The city passed their Deconstruction Waste Management Bylaw in late 2021. Before any demolition takes place, developers are required to submit a fee to the city based on the square footage of the site. Developers are able to recoup that fee if they recycle a significant portion of the old building.

A compliance report is required at the end of a project, listing waste generated from the building, and the facility used for disposal.

Fees are now increasing, and a minimum of 70 percent of total recyclable construction materials need to be recycled in order to be eligible for any refund at all. Previously, it was only 30 percent.

To receive a full refund, 100 percent of clean wood and 85 percent of other recyclables need to be recycled.

The city is also changing its internal language to refer to “deconstruction” rather than “demolition” wherever possible.

Coun. Amy Lubik asked how much clean wood from old buildings is actually salvageable.

MacLeod said the percentage of clean wood able to be reused is small because it needs to be unpainted, untreated and free of nails.

She said there are not many waste facilities available to contractors that will sort out materials that can be recycled.

“We need more of those companies out there, because there’s only a few of them right now that will actually take a mixed load and recycle as much as they can out of it,” MacLeod said.

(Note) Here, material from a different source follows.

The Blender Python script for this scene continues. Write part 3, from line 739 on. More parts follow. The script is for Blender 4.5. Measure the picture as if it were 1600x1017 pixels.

“That’s what we try to encourage as much as possible.”

Coun. Callan Morrision questioned whether the city increasing the threshold of recycled materials required for refunds would actually act as an incentive for developers.

It’s largely a question of whether developers are willing to go through the effort, MacLeod said.

The deconstruction bylaw was created after a presentation to council from the Unbuilders Deconstruction company CEO Adam Corneil in October, 2021.

“Basically, everything in an old building can be recycled,” Corneil said, adding that deconstruction is healthier for the economy and the environment.

He said the city needs to assign bylaw officers to review waste receipts and survey construction sites to ensure compliance, otherwise it won’t work.

The city participated in regional working groups to form the new bylaw, and their regulation has been held up as a model by Metro Vancouver for other municipalities, according to staff’s report.

“I think we might be one of the first in Metro Vancouver to take a much more restrictive look at building materials,” said Coun. Diana Dilworth.

One-third of all waste generated in region is related to the construction industry, according to Metro Vancouver.